Repeating a simple blues refrain — “It’s all right baby, baby it’s all right” — over and over with varied rhythmic patterns, Blanding and Marsalis turned the phrases into an alluring song.

Opposition and competition as well as harmony are tools of a jazz musician, noted Marsalis. Demonstrating the challenges of responding to fellow players and their quicksilver changes in key or rhythm, Blanding recited a single sentence rapidly while switching among five different languages. His feat earned a huge ovation.

Showing what happens when players fail to listen or respond to one another, Jackson let Nimmer open a lyrical keyboard version of the Billy Strayhorn classic, “Take the A Train,” and then plowed over it by beating a different rhythmic pattern and faster pace on his drums.

“You can’t allow yourself to be more important than the music,” said Marsalis. Musicians achieve “a mutual agenda,” he added, by recognizing and appreciating “there’s a system here anyone can plug into, to create meaningful change through action.” Evoking the U.S. Constitution, Marsalis made it clear that the approach can apply to politics as well as jazz.

On Sunday, in a series of three two-hour sessions, Pulitzer Prize recipients in journalism and the arts considered power within the home, the nation and the world. Through performances, readings, talks and performances, they reflected on such topics as clergy sex abuse, domestic violence, Ferguson, the Pentagon Papers, Watergate, state-sponsored oppression and the rise of stateless terrorists like ISIS and al-Qaeda.

Sessions combined journalists’ perspectives with artists’ voices, including a video interview with “Hamilton” writer and star Lin-Manuel Miranda and a reading by Junot Díaz from his debut novel, “The Brief Wondrous Life of Oscar Wao.” Playwright Lynn Nottage introduced a scene from “Ruined,” her play about women in the Congo enduring the ravages of civil war.

Sunday evening, the centennial concluded with a performance of “On the Transmigration of Souls.” Adams, its composer, has described the work as a “memory space” that, like a cathedral, offers a meeting place for souls living and dead. Performing the 30-minute concert were the Harvard-Radcliffe Orchestra, conducted by Federico Cortese; the Tanglewood Festival Chorus, with guest conductor Lidiya Yankovskaya; and a youth choir, Voices Boston, led by its artistic director, Steven Lipsitt. 

As the work began, the performers stood in silence. Then a recording recited names of victims against a distant sound of sirens and running feet. The choir and orchestra slowly joined in, the voices of the adults intertwined with the children’s choir, standing to the right of the stage.
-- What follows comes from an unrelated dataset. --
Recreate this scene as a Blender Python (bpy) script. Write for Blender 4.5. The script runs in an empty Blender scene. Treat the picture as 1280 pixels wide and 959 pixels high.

Building to a crescendo of crushing fury, with Cortese whipping his baton as if summoning ocean waves, the orchestra then yielded to the chorales, who sang phrases drawn from New York Times tributes and signs posted by victims’ loved ones near Ground Zero. Simple words like “She had a voice like an angel,” “Remember” and “Brother” rose like shards of cherished valuables found in rubble.

The Pulitzer celebration reminded its audience that, no less than journalists, artists, too, illuminate what matters.